While some of the motions that will be argued by Hamdan’s defense counsel this week are similar to those that were argued last week by David Hicks’s defense counsel, the Commission is obligated to hear the full individual arguments of each case. By filing these motions, Hamdan’s defense will be trying to challenge the legality and the competence of the Commission to hear his case. The following are some of arguments that the Commission will start to hear on Monday afternoon:

  • Failure to grant Hamdan a speedy trial in violation of Article 10 Uniform Code of Military Justice and Article 103 of the Third Geneva Convention. (The United States signed and ratified the Geneva Conventions in 1955)
  • The Presidential Military Order (which created the Military Commission) illegally intrudes into Congress’ Constitutional duty to make and enforce the law.
  • The Presidential Military Order illegally discriminates against aliens in violation of the Equal Protection clause of the Constitution and 42 U.S.C 1842.
  • The Commission is improperly constituted under Common Article 3 of the Geneva Conventions which guarantees all persons the right to have their cases heard by a regularly constituted court.
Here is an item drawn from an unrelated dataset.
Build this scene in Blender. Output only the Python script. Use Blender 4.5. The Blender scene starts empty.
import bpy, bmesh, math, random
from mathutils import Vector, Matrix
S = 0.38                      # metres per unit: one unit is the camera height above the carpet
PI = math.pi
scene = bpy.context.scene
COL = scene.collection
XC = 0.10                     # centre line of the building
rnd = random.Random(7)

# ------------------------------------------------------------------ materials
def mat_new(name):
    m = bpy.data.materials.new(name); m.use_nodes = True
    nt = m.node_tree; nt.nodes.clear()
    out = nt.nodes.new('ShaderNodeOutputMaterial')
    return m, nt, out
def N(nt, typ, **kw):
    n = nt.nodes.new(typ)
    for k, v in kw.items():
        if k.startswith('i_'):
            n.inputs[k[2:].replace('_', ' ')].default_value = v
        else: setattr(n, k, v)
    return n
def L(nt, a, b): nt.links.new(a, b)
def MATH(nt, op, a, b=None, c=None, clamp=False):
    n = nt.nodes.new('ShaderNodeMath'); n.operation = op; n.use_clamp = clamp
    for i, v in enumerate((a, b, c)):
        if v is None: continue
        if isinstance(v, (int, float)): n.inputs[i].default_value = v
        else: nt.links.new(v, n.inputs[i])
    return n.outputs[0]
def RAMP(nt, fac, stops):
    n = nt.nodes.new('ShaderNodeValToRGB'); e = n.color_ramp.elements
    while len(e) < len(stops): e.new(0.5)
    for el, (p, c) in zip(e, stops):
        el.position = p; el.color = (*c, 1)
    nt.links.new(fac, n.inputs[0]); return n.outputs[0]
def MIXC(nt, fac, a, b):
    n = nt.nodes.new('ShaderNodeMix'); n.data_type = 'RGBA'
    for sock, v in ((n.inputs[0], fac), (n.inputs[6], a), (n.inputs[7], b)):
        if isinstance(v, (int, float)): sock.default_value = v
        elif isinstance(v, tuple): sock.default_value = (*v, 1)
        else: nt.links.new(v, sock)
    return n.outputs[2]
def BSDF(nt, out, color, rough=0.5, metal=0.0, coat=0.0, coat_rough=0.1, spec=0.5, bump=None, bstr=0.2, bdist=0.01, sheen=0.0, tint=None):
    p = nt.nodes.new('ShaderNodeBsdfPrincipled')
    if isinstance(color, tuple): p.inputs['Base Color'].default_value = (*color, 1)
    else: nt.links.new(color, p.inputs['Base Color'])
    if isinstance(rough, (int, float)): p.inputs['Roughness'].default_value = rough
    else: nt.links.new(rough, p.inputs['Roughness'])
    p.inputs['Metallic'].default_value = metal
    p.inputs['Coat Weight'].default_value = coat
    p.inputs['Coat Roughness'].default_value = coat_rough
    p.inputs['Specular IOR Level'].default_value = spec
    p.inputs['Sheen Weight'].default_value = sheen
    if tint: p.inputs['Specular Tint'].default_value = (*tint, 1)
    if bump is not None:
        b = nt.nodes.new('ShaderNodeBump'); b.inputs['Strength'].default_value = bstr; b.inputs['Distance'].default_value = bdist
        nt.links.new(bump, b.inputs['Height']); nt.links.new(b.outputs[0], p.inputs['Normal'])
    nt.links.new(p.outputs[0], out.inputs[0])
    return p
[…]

The Commission does not satisfy local and international required protections and therefore cannot be considered regularly constituted.
  • The Commission lacks personal jurisdiction over Hamdan because he is civilian and not within the jurisdiction of the Commission.
  • The charge of “conspiracy to commit terrorism” is not a valid offense under international criminal law. The sole charge against Hamdan is not within the Military Commission’s subject matter as established by the U.S. Constitution and federal statutes.

Tomorrow I hope to report on how those arguments were received. For now, I wanted to briefly mention some historical facts about Guantánamo Bay, which I learned over the course of my last day on the island of Cuba.

In 1903, the new Republic of Cuba leased to the United States an area of 28,817 acres (about 45 square miles) of land and water. The terms of the lease were stipulated in three documents — two agreements and a treaty. The first lease agreement mandated that “the area must be used only for a coaling and naval station.” In a supplementary agreement that was also signed in 1903, the United States contracted to pay Cuba the annual sum of $2,000 in gold. Later in 1934, a treaty signed between the two countries gave the United States a perpetual lease on the area which could be voided only if the U.S. abandoned the area or by mutual agreement between the two parties. Since then this part of Cuba has been (at least de facto) considered an integral part of American territory where the United States exercises essential elements of sovereignty. However, since Fidel Castro came to power in early 1960s, Cuba has refused to cash the American annual checks and has persistently objected to the American presence on Cuban soil.

Long before the United States acquired control over Guantánamo Bay, the place was noted as a one-time haven for pirates from hurricanes, the authorities, and other pirates. Ironically, the United States is now using Guantánamo as haven from impartial judicial review and international scrutiny and norms over the treatment and the prolonged illegal detention of hundreds of non-United States citizens.